**What is required:** Repeat every line of the data exactly, but not the pictures.

+ + + + + + +

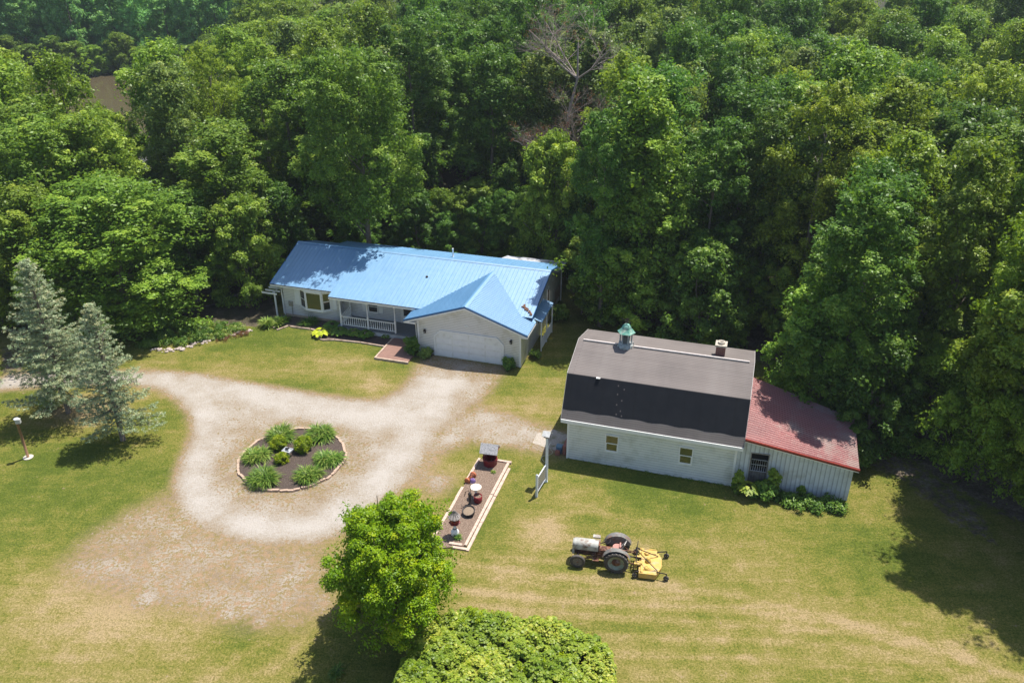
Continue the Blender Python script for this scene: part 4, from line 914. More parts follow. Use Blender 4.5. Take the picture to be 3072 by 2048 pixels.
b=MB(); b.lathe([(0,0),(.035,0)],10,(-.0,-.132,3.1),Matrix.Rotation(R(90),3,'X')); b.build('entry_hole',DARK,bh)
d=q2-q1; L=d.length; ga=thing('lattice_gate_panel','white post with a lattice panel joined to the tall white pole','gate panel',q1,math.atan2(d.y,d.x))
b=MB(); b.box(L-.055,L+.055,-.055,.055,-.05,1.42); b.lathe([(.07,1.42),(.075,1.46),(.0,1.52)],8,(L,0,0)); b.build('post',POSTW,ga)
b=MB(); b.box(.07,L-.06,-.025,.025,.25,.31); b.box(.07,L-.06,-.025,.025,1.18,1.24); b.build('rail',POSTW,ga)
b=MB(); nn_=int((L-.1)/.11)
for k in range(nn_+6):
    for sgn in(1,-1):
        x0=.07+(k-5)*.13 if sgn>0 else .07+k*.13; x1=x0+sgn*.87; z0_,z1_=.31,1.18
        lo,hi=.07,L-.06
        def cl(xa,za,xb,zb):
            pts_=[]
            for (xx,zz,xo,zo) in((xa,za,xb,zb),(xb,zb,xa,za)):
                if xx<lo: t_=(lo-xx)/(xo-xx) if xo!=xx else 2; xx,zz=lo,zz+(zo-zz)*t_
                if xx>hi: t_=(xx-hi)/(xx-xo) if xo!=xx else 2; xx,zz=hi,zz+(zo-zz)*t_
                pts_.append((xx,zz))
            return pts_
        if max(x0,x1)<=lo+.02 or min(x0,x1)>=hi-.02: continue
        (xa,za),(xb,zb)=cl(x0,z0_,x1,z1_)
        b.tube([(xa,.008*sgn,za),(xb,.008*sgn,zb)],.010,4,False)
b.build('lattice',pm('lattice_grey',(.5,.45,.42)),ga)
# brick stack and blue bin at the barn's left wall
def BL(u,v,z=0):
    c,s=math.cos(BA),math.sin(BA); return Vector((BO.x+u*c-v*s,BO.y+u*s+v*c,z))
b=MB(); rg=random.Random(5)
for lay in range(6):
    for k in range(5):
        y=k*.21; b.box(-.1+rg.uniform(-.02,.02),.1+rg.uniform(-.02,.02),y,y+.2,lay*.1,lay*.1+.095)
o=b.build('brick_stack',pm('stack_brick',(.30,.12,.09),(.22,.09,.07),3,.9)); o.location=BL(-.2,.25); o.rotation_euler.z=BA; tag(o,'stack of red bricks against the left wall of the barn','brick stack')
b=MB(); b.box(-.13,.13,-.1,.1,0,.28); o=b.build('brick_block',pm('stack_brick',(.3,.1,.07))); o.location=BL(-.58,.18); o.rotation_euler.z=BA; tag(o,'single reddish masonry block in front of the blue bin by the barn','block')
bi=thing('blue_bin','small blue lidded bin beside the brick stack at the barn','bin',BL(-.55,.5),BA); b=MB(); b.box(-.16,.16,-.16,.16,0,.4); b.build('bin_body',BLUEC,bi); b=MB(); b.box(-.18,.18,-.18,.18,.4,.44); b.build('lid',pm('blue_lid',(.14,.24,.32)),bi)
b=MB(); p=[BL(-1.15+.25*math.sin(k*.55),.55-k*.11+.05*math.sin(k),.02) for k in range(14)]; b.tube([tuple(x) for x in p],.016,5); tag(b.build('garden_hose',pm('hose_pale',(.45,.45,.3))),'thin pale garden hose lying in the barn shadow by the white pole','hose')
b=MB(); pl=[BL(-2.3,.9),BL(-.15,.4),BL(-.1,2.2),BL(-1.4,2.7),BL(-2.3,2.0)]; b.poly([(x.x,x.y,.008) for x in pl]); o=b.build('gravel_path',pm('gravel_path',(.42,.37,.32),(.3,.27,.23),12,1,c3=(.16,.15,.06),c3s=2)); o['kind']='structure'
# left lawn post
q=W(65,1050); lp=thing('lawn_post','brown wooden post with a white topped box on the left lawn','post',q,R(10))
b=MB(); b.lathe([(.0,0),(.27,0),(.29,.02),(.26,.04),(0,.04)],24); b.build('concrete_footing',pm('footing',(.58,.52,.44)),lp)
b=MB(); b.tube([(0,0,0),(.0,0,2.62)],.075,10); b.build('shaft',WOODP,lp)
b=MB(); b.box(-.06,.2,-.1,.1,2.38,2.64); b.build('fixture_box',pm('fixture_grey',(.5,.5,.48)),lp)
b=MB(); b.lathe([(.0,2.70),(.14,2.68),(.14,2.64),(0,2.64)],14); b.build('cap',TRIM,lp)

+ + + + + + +

**Answer to the problem:**
Continue the Blender Python script for this scene: part 4, from line 914. More parts follow. Use Blender 4.5. Take the picture to be 3072 by 2048 pixels.
b=MB(); b.lathe([(0,0),(.035,0)],10,(-.0,-.132,3.1),Matrix.Rotation(R(90),3,'X')); b.build('entry_hole',DARK,bh)
d=q2-q1; L=d.length; ga=thing('lattice_gate_panel','white post with a lattice panel joined to the tall white pole','gate panel',q1,math.atan2(d.y,d.x))
b=MB(); b.box(L-.055,L+.055,-.055,.055,-.05,1.42); b.lathe([(.07,1.42),(.075,1.46),(.0,1.52)],8,(L,0,0)); b.build('post',POSTW,ga)
b=MB(); b.box(.07,L-.06,-.025,.025,.25,.31); b.box(.07,L-.06,-.025,.025,1.18,1.24); b.build('rail',POSTW,ga)
b=MB(); nn_=int((L-.1)/.11)
for k in range(nn_+6):
    for sgn in(1,-1):
        x0=.07+(k-5)*.13 if sgn>0 else .07+k*.13; x1=x0+sgn*.87; z0_,z1_=.31,1.18
        lo,hi=.07,L-.06
        def cl(xa,za,xb,zb):
            pts_=[]
            for (xx,zz,xo,zo) in((xa,za,xb,zb),(xb,zb,xa,za)):
                if xx<lo: t_=(lo-xx)/(xo-xx) if xo!=xx else 2; xx,zz=lo,zz+(zo-zz)*t_
                if xx>hi: t_=(xx-hi)/(xx-xo) if xo!=xx else 2; xx,zz=hi,zz+(zo-zz)*t_
                pts_.append((xx,zz))
            return pts_
        if max(x0,x1)<=lo+.02 or min(x0,x1)>=hi-.02: continue
        (xa,za),(xb,zb)=cl(x0,z0_,x1,z1_)
        b.tube([(xa,.008*sgn,za),(xb,.008*sgn,zb)],.010,4,False)
b.build('lattice',pm('lattice_grey',(.5,.45,.42)),ga)
# brick stack and blue bin at the barn's left wall
def BL(u,v,z=0):
    c,s=math.cos(BA),math.sin(BA); return Vector((BO.x+u*c-v*s,BO.y+u*s+v*c,z))
b=MB(); rg=random.Random(5)
for lay in range(6):
    for k in range(5):
        y=k*.21; b.box(-.1+rg.uniform(-.02,.02),.1+rg.uniform(-.02,.02),y,y+.2,lay*.1,lay*.1+.095)
o=b.build('brick_stack',pm('stack_brick',(.30,.12,.09),(.22,.09,.07),3,.9)); o.location=BL(-.2,.25); o.rotation_euler.z=BA; tag(o,'stack of red bricks against the left wall of the barn','brick stack')
b=MB(); b.box(-.13,.13,-.1,.1,0,.28); o=b.build('brick_block',pm('stack_brick',(.3,.1,.07))); o.location=BL(-.58,.18); o.rotation_euler.z=BA; tag(o,'single reddish masonry block in front of the blue bin by the barn','block')
bi=thing('blue_bin','small blue lidded bin beside the brick stack at the barn','bin',BL(-.55,.5),BA); b=MB(); b.box(-.16,.16,-.16,.16,0,.4); b.build('bin_body',BLUEC,bi); b=MB(); b.box(-.18,.18,-.18,.18,.4,.44); b.build('lid',pm('blue_lid',(.14,.24,.32)),bi)
b=MB(); p=[BL(-1.15+.25*math.sin(k*.55),.55-k*.11+.05*math.sin(k),.02) for k in range(14)]; b.tube([tuple(x) for x in p],.016,5); tag(b.build('garden_hose',pm('hose_pale',(.45,.45,.3))),'thin pale garden hose lying in the barn shadow by the white pole','hose')
b=MB(); pl=[BL(-2.3,.9),BL(-.15,.4),BL(-.1,2.2),BL(-1.4,2.7),BL(-2.3,2.0)]; b.poly([(x.x,x.y,.008) for x in pl]); o=b.build('gravel_path',pm('gravel_path',(.42,.37,.32),(.3,.27,.23),12,1,c3=(.16,.15,.06),c3s=2)); o['kind']='structure'
# left lawn post
q=W(65,1050); lp=thing('lawn_post','brown wooden post with a white topped box on the left lawn','post',q,R(10))
b=MB(); b.lathe([(.0,0),(.27,0),(.29,.02),(.26,.04),(0,.04)],24); b.build('concrete_footing',pm('footing',(.58,.52,.44)),lp)
b=MB(); b.tube([(0,0,0),(.0,0,2.62)],.075,10); b.build('shaft',WOODP,lp)
b=MB(); b.box(-.06,.2,-.1,.1,2.38,2.64); b.build('fixture_box',pm('fixture_grey',(.5,.5,.48)),lp)
b=MB(); b.lathe([(.0,2.70),(.14,2.68),(.14,2.64),(0,2.64)],14); b.build('cap',TRIM,lp)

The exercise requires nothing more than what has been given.